映画『エリザベスタウン』でのキルステン・ダンストのキャラクター設定は明らかに男の勝手な妄想の産物(「あんな親父臭い音楽マニアな女子なんていねえよ!」という)なわけだが、この世の中には実際にズーイー・デシャネルのような真性の音楽オタクもいるのだから、一概に妄想をバカにする事はできないのである。
ズーイー氏が公開したiTunesのプレイリストを見てみると、リンダ・ロンシュタットの「Different Drum」に、エヴァリー・ブラザーズに、キンクス、ハリー・ニルソン、ファントム・プラネット、ニーナ・シモン、さらにはラズベリーズが好きって、お前はおいらか!って話ですよ(しかも同じ1980年生まれだし)。
というわけでラズベリーズだ。いや、おいらも今年はラズベリーズを聴く事が多かったので、彼女がプレイリストに入れてたのは凄く嬉しかったのよ。それというのも、新たなリマスターが施されて音質が格段に向上したベスト盤『Greatest』が今年の5月に発売されたから。
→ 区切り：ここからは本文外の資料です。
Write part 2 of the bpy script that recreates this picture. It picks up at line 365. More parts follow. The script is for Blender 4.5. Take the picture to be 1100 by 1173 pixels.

ラズベリーズの魅力を3つに大別すると、ポール・マッカートニー直系の甘酸っぱいメロディ・ラインと、ザ・フー直系のガッツ溢れるアグレッシヴな演奏、そして甘さ一辺倒にならないようにバッチリとシャウトを決めてみせるエリック・カルメンの熱いボーカルという事になるだろう。彼等の偉大さは、ビートルズ/ザ・フーからの影響を、初めて「パスティーシュ」という形できちんと対象化してみせたところにある (「Ecstacy」でのザ・フー「Pure And Easy」のリフの導入や、「I Don't Know What I Want」での「無法の世界」っぷりはその最たるもの)。彼等がパワー・ポップ・バンドの元祖と呼ばれる所以はそこなのだ。たとえばプッシュ・キングスが参照にしていたのは、実はポール・マッカートニー/ビートルズなんかではなくて、このラズベリーズなんじゃないかと考えている。ブルース・スプリングスティーンもラズベリーズの大ファンとして有名だけど、彼の名曲「The Promise」のピアノ・リフは、明らかにラズベリーズの「Starting Over」のリフをモチーフにしてますね。